Dans une déclaration à la presse, M. Mitri a d'emblée souligné l'existence de discours « qui sont en accord avec la concurrence électorale », avant de constater que le dernier discours de Hassan Nasrallah était « pour le moins triste et surprenant, sinon tragique ». Il a rappelé l'accord de Doha, qui met en garde contre le recours à la violence et aux armes pour régler les conflits qui peuvent survenir et contre le recours aux accusations et aux dissensions confessionnelles dans le but d'enregistrer des acquis politiques.
Selon M. Tarek Mitri, le discours de sayyed Nasrallah est loin de rassurer les Libanais sur le fait que les armes de la Résistance ne seront pas utilisées au niveau local. « Le jour glorieux pour la Résistance était le 25 mai (2000, lorsque les Israéliens se sont retirés du Liban-Sud) mais je n'arrive pas à comprendre le rapport entre le 7 mai et la Résistance. Combattaient-ils Israël à Ras- Beyrouth ? Est-ce que Nasrallah veut dire que le jour où il a blessé et humilié son prochain est un jour glorieux ? Les Libanais sont en droit de demander au secrétaire général du Hezbollah et à son parti de réaffirmer leur engagement selon lequel ils ne porteront pas les armes contre leurs compatriotes. Un engagement sérieux doit aussi être crédible », a-t-il affirmé.
M. Mitri a insisté sur le fait que le discours de sayyed Nasrallah « ne donne pas aux Libanais le sentiment qu'ils sont à l'abri de nouvelles violences si celles-ci peuvent favoriser de nouveaux acquis politiques ». Il a aussi considéré que ses propos ne peuvent pas se situer dans le cadre des discours électoraux « dans la mesure où ils ne tiennent pas compte des alliés chrétiens (du Hezbollah) surtout lorsqu'il a dit que la Résistance peut gouverner le Liban ». « Ce discours institue une sorte de coupure avec l'autre et n'a pas un grand rendement électoral », a-t-il estimé, jugeant que le Liban est « tiraillé par deux logiques : la première appelle à l'édification d'un État et l'autre essaie de maintenir ce projet en suspens et de faire en sorte que le pays reste une scène ouverte aux conflits régionaux ». Soulignant que le pays ne peut pas se redresser si les plaies du passé restent ouvertes, M. Mitri a invité les Libanais à « tourner la page du passé et à œuvrer pour guérir leur mémoire, non pour la raviver de la manière avec laquelle sayyed Nasrallah s'est exprimé ».
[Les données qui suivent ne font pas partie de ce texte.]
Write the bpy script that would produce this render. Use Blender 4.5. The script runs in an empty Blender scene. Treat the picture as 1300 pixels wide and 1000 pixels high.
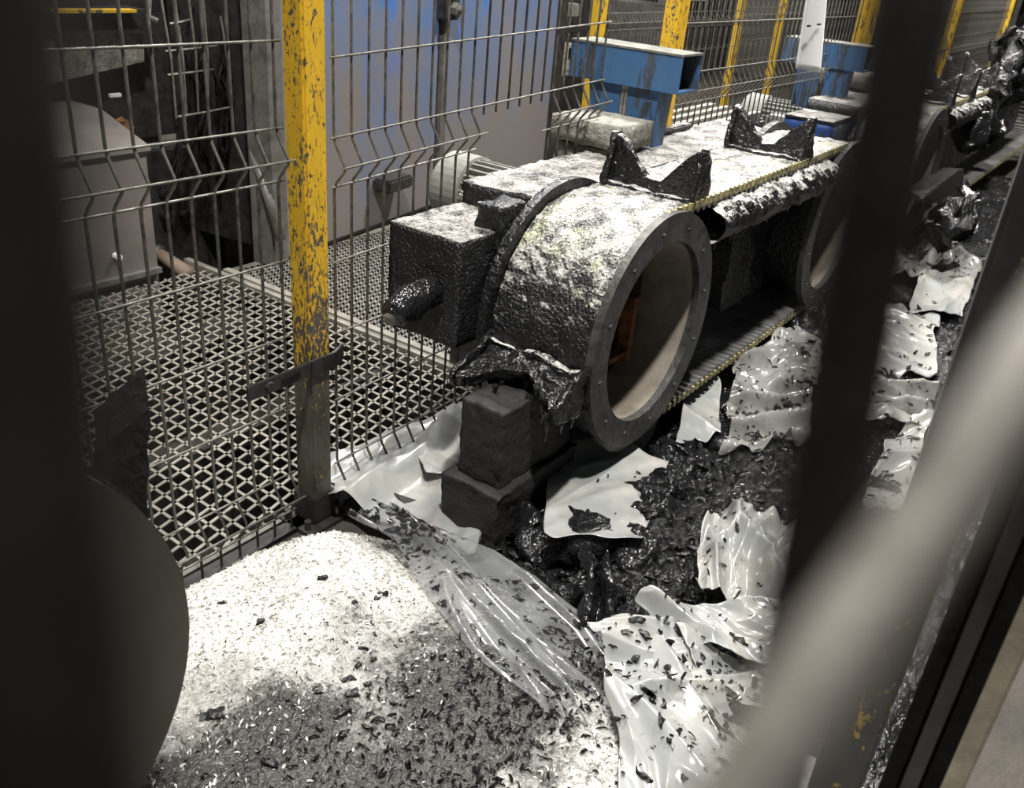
import bpy, bmesh, math, random
from mathutils import Vector, Matrix, noise
random.seed(7)
S = bpy.context.scene
COL = S.collection
R = math.radians
# ------------------------------------------------------------------ camera
Zc = Vector((200, 2200, 1130)).normalized()
Xc = Vector((900, 500, -1130)); Xc = (Xc - Zc * Xc.dot(Zc)).normalized()
Yc = Zc.cross(Xc)
CAM = Vector((0, 0, 1.31)); F = 1130.0
ROT = Matrix((Xc, Yc, Zc))
cd = bpy.data.cameras.new('camera'); cam = bpy.data.objects.new('camera', cd); COL.objects.link(cam)
cam.matrix_world = Matrix.Translation(CAM) @ ROT.to_4x4()
cd.sensor_width = 36; cd.lens = 36 * F / 1300; cd.clip_start = 0.005; cd.clip_end = 100
cd.dof.use_dof = True; cd.dof.focus_distance = 1.95; cd.dof.aperture_fstop = 9.5
S.camera = cam
def ray(px, py): return ROT @ Vector(((px - 650) / F, -(py - 500) / F, -1.0))
def at(px, py, X=None, Y=None, Z=None, d=None):
    r = ray(px, py)
    if d is not None: return CAM + r * d
    i, v = (0, X) if X is not None else (1, Y) if Y is not None else (2, Z)
    return CAM + r * ((v - CAM[i]) / r[i])
# ------------------------------------------------------------------ world, lamps, exposure
w = bpy.data.worlds.new('hall_air'); S.world = w; w.use_nodes = True
w.node_tree.nodes['Background'].inputs[0].default_value = (0.80, 0.86, 1.0, 1)
w.node_tree.nodes['Background'].inputs[1].default_value = 0.05
def lamp(name, loc, target, power, size, col=(1, 0.97, 0.92), spread=180):
    l = bpy.data.lights.new(name, 'AREA'); l.energy = power; l.size = size; l.color = col; l.spread = R(spread)
    o = bpy.data.objects.new(name, l); COL.objects.link(o); o.location = loc
    o.rotation_euler = (Vector(target) - Vector(loc)).to_track_quat('-Z', 'Y').to_euler(); return o
lamp('high_bay_lamp', (0.35, 0.05, 5.4), (1.6, 0.9, 0.4), 340, 0.22)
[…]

Le ministre a ensuite estimé que « deux dictionnaires sont employés pour le vocabulaire électoral : le premier se rapporte au monde animal et le deuxième au monde militaire ». « S'il y a une conviction selon laquelle la décision de ne pas employer les armes à des fins politiques internes est irrévocable, abstraction faite des intentions, il reste que les propos qui comportent une violence morale pavent la voie à des violences physiques », a-t-il observé, avant de critiquer « les vendeurs d'illusions » apparus, selon lui, durant la campagne électorale. Il s'est arrêté dans ce cadre sur la Troisième République, promise par le CPL, s'interrogeant sur son sens et estimant que son institution nécessite un amendement de la Constitution, nécessitant à son tour les deux tiers des voix au Parlement. « Est-ce que les partisans d'une Troisième République auront les deux tiers des voix à l'Assemblée pour pouvoir changer le régime », s'est-il interrogé.
M. Mitri a par ailleurs estimé que le rôle du président de la République se renforcera après les élections et qu'un gouvernement ne peut pas fonctionner tant que le veto est de rigueur. « Ce qui s'est passé au cours du dernier Conseil des ministres soulève de nombreuses interrogations », a-t-il conclu.